→ TO BE DONE
Start at the line that has "Generate a Blender" and stop at the line that has "scene.camera = cam". Print those lines and all lines between them exactly, and nothing more.

→ AVAILABLE DATA
──────────

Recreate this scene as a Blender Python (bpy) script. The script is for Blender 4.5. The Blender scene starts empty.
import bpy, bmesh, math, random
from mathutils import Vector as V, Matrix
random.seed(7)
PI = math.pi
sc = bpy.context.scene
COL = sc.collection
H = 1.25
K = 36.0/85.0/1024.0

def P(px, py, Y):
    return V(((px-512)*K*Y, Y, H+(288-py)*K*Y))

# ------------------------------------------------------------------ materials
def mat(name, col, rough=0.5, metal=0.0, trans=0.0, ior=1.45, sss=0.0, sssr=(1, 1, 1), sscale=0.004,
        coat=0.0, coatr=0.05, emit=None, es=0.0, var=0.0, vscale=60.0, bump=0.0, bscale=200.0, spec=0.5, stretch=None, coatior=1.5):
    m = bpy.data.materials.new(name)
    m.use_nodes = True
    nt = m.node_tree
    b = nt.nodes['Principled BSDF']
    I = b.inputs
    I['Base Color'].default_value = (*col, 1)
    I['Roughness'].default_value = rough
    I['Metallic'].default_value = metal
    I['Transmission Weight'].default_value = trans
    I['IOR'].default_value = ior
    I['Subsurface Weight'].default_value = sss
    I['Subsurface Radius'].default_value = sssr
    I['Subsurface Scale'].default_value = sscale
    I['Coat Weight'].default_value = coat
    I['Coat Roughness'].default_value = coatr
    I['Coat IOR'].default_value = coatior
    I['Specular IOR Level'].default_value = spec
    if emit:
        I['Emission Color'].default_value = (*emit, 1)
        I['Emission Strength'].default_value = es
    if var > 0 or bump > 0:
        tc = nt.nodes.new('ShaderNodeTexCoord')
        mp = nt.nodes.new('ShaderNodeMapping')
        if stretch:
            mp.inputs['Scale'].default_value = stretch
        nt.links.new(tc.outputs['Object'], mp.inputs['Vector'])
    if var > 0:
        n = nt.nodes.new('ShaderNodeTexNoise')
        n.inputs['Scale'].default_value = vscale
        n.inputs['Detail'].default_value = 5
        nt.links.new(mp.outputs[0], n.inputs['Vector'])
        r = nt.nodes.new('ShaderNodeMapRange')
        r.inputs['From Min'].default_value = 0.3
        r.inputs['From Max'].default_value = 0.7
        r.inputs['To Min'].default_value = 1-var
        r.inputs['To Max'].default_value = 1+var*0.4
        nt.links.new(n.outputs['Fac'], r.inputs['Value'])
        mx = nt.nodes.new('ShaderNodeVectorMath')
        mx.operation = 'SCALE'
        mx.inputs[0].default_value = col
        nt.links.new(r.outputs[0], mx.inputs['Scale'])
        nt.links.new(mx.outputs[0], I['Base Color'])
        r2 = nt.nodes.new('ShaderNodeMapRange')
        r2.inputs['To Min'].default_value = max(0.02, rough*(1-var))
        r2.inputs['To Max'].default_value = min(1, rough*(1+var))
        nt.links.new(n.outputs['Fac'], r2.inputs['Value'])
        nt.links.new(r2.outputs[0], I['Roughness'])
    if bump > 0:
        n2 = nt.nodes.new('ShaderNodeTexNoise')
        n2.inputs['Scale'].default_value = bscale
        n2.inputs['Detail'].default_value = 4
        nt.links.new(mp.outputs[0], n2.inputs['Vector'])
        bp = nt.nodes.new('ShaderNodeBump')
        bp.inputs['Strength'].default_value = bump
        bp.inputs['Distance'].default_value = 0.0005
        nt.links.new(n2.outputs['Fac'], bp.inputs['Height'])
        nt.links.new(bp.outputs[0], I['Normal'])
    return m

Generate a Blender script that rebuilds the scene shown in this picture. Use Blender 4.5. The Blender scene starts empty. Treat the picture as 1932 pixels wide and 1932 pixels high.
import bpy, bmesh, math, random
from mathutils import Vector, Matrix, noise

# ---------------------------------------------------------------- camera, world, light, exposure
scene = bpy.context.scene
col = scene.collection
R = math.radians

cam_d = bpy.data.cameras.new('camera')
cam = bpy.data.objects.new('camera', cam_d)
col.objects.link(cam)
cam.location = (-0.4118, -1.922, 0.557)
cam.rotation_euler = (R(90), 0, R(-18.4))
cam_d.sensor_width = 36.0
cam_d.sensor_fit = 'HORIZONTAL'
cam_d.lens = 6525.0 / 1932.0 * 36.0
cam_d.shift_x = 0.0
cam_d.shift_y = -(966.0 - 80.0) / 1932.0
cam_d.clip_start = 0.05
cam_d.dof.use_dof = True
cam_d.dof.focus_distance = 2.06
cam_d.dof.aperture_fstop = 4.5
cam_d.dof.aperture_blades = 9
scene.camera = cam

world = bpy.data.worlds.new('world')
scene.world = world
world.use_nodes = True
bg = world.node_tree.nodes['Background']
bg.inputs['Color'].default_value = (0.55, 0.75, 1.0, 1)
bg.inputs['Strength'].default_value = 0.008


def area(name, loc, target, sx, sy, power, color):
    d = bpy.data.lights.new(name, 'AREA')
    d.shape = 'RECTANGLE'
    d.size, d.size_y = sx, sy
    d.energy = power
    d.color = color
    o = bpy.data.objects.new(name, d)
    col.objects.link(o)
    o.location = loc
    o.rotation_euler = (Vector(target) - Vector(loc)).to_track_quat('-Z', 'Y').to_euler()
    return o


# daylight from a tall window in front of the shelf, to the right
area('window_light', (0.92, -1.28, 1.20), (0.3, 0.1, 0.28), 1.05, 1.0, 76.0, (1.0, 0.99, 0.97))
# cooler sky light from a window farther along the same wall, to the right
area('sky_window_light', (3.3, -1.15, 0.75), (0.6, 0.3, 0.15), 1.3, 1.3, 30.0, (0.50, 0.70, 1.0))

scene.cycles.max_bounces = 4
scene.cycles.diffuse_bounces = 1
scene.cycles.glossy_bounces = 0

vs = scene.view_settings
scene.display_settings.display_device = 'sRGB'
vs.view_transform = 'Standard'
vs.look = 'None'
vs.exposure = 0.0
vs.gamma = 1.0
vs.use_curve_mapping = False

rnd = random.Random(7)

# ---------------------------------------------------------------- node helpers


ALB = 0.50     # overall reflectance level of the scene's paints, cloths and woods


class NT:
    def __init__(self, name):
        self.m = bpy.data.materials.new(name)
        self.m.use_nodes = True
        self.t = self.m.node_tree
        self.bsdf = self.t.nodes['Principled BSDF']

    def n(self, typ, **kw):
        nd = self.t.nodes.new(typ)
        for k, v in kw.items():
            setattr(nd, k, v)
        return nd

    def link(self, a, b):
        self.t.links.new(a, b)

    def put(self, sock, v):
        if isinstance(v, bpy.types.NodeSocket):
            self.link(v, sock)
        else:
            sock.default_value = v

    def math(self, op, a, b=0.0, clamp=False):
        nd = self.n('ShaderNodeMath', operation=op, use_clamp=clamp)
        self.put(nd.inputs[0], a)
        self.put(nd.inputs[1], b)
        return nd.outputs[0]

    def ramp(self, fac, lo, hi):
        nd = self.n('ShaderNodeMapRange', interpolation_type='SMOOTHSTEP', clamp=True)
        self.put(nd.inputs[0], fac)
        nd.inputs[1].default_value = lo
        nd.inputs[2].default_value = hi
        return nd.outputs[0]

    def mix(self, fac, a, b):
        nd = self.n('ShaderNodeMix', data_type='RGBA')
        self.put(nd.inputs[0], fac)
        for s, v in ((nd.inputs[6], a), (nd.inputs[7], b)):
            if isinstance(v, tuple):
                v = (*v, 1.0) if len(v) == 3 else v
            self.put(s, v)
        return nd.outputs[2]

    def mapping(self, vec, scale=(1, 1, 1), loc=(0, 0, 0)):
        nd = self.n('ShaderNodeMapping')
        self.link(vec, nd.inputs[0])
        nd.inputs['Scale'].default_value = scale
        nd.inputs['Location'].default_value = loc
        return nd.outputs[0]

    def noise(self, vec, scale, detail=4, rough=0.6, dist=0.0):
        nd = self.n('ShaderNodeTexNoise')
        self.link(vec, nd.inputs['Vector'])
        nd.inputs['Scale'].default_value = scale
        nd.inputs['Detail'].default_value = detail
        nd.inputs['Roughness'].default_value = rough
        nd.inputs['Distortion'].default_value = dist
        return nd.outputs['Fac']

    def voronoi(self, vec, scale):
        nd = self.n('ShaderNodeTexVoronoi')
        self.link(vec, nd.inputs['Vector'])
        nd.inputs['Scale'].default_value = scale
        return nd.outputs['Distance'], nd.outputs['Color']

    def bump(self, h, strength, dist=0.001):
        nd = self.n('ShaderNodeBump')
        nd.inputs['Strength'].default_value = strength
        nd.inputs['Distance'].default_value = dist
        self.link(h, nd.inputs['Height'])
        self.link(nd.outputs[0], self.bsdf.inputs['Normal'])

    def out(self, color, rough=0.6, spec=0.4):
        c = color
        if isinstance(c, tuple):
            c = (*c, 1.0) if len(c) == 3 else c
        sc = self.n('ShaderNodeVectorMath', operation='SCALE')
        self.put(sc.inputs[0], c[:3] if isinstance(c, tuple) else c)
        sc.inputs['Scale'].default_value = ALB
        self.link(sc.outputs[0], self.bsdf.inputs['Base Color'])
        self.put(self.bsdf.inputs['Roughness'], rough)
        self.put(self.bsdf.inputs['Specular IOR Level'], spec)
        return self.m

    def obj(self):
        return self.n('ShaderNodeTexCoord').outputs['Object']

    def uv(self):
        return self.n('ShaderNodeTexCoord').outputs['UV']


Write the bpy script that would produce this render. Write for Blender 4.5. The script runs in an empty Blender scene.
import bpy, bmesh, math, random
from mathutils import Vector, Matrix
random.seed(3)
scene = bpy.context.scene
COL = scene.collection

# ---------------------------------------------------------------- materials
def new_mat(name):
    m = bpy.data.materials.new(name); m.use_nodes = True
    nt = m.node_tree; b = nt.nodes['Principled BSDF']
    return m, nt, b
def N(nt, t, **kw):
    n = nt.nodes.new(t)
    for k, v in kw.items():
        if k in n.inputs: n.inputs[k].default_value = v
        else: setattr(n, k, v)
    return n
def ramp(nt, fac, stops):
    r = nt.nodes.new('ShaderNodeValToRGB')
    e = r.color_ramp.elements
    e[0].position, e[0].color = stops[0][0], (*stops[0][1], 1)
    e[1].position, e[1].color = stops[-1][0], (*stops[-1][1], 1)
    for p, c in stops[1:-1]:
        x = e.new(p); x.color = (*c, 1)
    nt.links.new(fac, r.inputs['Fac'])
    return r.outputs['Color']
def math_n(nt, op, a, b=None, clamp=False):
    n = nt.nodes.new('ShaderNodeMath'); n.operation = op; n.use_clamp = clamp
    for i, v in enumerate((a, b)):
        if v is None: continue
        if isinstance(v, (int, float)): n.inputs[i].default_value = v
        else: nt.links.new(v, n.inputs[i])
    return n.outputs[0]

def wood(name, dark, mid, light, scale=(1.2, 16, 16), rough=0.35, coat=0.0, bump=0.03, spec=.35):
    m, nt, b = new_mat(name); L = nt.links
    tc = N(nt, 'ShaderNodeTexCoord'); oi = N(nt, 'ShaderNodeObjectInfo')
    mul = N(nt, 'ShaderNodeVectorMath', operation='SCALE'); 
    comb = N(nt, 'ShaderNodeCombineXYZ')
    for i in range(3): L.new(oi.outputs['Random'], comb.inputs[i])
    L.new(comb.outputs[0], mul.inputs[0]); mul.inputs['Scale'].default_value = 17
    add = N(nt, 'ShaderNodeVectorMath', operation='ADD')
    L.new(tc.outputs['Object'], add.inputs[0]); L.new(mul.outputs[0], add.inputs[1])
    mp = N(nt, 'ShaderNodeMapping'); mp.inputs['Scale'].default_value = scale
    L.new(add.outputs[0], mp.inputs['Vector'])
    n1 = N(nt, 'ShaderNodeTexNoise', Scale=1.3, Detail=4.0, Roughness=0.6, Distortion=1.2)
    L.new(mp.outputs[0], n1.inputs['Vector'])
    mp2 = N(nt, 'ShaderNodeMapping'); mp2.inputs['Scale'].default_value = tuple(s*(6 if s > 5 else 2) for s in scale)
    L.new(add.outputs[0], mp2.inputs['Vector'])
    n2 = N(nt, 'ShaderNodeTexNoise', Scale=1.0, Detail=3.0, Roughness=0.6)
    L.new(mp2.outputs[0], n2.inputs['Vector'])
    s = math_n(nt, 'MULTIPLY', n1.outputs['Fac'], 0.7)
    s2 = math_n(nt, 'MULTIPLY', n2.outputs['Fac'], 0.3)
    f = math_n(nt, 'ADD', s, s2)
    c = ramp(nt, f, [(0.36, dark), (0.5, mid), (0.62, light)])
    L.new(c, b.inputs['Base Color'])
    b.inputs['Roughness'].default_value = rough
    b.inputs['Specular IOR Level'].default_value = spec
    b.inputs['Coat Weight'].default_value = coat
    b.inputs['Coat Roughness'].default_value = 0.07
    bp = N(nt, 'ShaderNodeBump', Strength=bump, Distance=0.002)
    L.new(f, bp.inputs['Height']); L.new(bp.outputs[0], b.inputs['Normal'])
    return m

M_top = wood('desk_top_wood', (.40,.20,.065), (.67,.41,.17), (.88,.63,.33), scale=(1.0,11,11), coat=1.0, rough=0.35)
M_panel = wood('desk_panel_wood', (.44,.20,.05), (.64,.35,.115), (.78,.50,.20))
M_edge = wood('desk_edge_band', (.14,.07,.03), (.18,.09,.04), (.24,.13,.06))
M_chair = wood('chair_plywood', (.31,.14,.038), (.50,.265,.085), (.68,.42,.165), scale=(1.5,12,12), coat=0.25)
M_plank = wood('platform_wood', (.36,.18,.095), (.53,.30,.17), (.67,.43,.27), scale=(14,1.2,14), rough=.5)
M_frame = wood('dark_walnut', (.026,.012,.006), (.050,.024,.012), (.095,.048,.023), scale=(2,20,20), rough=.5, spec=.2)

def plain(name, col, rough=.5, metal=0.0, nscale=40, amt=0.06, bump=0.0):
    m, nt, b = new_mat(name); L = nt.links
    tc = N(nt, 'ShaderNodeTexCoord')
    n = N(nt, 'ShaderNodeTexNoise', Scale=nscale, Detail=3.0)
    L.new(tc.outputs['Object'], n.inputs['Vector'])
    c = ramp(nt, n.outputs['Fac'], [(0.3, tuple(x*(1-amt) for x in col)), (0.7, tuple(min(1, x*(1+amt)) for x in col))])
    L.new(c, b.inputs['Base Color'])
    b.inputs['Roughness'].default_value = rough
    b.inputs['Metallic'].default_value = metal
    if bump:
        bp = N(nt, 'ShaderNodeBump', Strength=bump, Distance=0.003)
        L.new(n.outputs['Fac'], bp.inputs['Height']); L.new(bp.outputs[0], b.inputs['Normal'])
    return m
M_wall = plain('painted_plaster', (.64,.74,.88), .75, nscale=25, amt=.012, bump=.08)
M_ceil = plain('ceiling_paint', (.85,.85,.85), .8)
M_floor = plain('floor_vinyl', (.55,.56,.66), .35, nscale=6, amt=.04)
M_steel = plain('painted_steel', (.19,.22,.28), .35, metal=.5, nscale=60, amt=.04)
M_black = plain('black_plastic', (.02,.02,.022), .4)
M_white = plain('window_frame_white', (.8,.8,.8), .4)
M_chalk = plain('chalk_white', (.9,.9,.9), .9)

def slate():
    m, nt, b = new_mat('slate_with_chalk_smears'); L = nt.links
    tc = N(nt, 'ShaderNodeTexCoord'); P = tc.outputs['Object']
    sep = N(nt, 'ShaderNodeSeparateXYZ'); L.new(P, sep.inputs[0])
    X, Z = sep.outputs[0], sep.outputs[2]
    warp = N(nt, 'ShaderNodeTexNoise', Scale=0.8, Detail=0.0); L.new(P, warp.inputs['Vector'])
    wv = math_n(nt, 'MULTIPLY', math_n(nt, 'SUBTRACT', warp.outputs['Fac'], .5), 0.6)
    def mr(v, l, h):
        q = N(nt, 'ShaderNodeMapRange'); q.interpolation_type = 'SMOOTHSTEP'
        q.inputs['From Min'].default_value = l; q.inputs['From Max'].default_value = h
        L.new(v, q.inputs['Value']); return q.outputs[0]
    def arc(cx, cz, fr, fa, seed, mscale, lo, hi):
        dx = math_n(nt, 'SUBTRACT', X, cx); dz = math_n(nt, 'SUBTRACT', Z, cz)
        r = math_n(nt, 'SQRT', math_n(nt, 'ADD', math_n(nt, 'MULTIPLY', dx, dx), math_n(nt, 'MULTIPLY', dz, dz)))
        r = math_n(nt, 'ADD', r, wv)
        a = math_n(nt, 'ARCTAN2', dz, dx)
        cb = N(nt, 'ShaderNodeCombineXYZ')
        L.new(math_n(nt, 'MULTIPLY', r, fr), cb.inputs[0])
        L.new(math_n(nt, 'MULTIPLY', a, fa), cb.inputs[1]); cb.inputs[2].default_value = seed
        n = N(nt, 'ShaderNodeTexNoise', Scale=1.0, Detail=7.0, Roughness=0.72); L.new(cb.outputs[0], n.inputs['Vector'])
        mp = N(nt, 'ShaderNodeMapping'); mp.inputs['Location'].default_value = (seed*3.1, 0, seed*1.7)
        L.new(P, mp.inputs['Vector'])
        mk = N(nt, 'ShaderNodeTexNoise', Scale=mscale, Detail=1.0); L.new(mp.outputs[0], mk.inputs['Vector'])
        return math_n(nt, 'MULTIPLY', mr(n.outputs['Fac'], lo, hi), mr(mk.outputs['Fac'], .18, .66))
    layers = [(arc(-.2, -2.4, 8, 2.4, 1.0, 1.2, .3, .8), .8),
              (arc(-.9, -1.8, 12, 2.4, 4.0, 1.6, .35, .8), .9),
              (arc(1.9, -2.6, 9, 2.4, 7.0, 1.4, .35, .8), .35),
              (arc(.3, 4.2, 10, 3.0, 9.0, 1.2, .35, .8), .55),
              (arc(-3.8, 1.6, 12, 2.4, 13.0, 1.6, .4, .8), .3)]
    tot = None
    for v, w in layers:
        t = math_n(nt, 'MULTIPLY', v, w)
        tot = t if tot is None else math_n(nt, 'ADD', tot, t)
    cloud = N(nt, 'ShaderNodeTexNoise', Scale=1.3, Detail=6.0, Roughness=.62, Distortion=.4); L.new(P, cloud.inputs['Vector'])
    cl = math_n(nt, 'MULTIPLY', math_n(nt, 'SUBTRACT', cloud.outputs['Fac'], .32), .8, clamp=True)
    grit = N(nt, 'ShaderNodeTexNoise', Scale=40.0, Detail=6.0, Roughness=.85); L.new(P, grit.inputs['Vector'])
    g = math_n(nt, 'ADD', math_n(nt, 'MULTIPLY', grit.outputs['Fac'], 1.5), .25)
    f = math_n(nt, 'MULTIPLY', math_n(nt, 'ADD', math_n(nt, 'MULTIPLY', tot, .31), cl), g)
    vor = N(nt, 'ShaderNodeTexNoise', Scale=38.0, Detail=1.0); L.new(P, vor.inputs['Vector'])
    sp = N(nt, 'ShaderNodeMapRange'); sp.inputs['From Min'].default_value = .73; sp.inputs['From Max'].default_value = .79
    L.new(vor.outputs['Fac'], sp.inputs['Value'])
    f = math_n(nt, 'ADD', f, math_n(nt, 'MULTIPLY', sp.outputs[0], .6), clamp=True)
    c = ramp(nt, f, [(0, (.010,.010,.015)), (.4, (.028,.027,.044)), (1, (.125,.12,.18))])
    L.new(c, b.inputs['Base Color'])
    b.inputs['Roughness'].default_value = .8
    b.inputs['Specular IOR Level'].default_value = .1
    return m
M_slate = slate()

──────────

→ TASK ANSWER
Generate a Blender script that rebuilds the scene shown in this picture. Use Blender 4.5. The Blender scene starts empty. Treat the picture as 1932 pixels wide and 1932 pixels high.
import bpy, bmesh, math, random
from mathutils import Vector, Matrix, noise

# ---------------------------------------------------------------- camera, world, light, exposure
scene = bpy.context.scene
col = scene.collection
R = math.radians

cam_d = bpy.data.cameras.new('camera')
cam = bpy.data.objects.new('camera', cam_d)
col.objects.link(cam)
cam.location = (-0.4118, -1.922, 0.557)
cam.rotation_euler = (R(90), 0, R(-18.4))
cam_d.sensor_width = 36.0
cam_d.sensor_fit = 'HORIZONTAL'
cam_d.lens = 6525.0 / 1932.0 * 36.0
cam_d.shift_x = 0.0
cam_d.shift_y = -(966.0 - 80.0) / 1932.0
cam_d.clip_start = 0.05
cam_d.dof.use_dof = True
cam_d.dof.focus_distance = 2.06
cam_d.dof.aperture_fstop = 4.5
cam_d.dof.aperture_blades = 9
scene.camera = cam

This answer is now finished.